▶ [Data excerpt]:
........
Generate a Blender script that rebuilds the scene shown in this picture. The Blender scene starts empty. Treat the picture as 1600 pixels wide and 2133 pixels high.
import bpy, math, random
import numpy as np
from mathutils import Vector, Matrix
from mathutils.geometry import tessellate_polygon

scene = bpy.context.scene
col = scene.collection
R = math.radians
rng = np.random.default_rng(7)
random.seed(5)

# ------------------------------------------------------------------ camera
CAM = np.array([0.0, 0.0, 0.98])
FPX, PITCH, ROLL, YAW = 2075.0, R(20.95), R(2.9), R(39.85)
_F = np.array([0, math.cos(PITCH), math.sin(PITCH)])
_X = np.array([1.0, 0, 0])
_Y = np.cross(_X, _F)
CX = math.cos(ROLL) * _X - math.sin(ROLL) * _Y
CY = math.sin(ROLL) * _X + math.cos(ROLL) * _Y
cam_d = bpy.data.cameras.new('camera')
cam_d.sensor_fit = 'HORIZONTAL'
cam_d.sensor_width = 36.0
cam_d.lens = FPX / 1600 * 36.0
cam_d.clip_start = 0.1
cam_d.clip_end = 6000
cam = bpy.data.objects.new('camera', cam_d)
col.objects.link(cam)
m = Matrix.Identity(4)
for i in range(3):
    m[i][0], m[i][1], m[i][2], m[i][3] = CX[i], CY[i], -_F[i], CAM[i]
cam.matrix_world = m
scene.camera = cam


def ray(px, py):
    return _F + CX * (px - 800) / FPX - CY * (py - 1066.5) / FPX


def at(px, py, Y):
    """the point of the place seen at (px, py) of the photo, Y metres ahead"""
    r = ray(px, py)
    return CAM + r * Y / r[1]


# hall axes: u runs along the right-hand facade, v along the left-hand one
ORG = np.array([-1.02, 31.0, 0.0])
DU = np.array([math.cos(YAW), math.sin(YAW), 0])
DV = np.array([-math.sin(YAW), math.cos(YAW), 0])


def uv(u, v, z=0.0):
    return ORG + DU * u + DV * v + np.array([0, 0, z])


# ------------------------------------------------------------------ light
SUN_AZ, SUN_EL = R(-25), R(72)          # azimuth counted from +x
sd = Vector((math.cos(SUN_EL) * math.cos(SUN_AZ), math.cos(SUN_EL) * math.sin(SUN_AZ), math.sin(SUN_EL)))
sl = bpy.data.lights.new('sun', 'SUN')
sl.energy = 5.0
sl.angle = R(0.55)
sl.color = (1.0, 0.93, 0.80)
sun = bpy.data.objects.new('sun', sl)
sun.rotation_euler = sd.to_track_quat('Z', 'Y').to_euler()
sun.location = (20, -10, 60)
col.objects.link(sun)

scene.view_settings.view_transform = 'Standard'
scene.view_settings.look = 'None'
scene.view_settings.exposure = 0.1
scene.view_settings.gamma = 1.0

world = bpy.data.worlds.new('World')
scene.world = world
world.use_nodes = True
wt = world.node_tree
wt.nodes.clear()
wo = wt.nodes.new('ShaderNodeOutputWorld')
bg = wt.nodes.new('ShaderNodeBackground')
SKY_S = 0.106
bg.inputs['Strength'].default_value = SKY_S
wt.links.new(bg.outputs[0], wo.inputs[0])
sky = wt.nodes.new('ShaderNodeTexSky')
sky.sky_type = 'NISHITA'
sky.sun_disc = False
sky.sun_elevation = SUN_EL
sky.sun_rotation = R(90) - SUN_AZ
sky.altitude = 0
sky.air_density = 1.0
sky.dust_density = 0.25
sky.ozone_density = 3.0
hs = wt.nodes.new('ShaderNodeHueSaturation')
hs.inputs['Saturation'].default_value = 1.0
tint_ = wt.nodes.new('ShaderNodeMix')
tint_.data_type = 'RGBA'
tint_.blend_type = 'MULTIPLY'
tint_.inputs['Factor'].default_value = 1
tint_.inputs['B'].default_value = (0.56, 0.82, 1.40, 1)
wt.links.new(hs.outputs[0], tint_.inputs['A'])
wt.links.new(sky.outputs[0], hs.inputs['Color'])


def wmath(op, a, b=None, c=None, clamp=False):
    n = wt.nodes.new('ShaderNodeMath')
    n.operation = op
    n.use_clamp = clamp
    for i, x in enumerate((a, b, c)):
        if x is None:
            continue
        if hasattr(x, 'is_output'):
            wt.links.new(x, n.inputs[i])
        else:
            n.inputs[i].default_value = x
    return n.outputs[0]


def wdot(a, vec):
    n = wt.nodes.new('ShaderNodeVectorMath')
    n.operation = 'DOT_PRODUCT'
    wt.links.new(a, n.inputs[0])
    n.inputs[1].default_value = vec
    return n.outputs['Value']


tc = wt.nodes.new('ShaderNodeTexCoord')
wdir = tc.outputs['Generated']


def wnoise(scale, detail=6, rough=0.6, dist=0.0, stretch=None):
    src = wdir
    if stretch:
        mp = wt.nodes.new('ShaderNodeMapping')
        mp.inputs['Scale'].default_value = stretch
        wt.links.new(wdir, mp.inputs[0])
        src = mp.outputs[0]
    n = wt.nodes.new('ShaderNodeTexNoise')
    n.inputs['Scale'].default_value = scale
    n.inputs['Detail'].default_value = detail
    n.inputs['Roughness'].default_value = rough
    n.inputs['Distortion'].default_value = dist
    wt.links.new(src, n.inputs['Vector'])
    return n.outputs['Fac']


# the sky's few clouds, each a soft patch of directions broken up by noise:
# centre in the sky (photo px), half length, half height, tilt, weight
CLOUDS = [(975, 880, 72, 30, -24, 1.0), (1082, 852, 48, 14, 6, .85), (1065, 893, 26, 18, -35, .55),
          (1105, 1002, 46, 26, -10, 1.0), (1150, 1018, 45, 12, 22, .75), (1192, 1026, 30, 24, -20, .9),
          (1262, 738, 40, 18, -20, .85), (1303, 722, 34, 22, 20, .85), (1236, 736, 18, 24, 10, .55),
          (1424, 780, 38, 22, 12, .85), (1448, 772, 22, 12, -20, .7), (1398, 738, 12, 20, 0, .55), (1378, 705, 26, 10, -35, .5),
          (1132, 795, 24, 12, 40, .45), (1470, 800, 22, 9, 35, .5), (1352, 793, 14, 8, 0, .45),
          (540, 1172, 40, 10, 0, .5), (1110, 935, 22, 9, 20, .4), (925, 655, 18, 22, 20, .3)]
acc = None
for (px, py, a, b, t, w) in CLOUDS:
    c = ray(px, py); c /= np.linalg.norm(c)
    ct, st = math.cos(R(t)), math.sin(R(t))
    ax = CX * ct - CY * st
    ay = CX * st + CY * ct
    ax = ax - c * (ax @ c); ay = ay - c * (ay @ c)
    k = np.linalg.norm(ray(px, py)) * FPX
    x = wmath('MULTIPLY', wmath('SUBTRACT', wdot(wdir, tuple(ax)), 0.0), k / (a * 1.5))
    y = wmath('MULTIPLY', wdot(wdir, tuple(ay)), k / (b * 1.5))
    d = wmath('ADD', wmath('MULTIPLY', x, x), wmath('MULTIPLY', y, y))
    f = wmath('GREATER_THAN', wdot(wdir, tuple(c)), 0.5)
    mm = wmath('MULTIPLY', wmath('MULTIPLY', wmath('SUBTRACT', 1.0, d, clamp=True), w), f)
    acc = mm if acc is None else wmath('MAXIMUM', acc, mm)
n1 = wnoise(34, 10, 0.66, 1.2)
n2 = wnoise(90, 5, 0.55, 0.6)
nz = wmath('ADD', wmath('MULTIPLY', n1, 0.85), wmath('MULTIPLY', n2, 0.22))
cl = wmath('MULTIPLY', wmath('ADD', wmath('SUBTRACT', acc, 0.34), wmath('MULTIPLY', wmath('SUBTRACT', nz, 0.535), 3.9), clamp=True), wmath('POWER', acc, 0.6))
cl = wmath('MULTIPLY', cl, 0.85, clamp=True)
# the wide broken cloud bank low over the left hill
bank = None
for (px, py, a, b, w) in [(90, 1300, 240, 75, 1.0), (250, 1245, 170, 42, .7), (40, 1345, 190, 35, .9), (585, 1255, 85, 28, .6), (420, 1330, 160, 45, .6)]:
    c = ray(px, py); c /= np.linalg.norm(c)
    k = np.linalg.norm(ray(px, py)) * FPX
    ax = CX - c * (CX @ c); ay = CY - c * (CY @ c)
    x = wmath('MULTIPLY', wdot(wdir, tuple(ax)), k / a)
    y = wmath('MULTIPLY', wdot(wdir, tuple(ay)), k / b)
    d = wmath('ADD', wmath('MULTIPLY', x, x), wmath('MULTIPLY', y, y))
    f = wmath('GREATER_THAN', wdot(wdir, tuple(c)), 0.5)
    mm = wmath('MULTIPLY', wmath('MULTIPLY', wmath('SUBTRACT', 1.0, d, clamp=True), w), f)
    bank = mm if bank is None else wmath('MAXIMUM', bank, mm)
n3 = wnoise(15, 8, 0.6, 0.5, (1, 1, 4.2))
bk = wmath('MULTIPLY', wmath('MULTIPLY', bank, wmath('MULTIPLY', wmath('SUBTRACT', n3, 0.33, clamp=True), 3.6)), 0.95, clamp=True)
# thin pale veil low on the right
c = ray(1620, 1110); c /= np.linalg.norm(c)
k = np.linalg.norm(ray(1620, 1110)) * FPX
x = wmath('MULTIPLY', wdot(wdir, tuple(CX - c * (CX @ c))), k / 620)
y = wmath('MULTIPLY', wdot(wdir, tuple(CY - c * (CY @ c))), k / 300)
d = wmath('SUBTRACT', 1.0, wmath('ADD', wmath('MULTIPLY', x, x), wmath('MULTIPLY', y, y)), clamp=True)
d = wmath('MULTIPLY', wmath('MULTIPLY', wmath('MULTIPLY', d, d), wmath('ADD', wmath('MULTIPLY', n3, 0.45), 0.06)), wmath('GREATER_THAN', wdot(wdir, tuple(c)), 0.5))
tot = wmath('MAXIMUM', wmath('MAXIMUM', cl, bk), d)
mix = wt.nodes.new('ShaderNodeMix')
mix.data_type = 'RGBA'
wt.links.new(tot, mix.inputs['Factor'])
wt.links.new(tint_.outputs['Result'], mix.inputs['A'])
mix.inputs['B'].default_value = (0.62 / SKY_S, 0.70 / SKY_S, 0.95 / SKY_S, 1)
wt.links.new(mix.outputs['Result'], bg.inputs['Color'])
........
▶ [Stated exercise]:
Please give an exact restatement of only the lines from the beginning of the material above to the line with "from mathutils.geometry import", inclusive.

▶ [Exercise output]:
Generate a Blender script that rebuilds the scene shown in this picture. The Blender scene starts empty. Treat the picture as 1600 pixels wide and 2133 pixels high.
import bpy, math, random
import numpy as np
from mathutils import Vector, Matrix
from mathutils.geometry import tessellate_polygon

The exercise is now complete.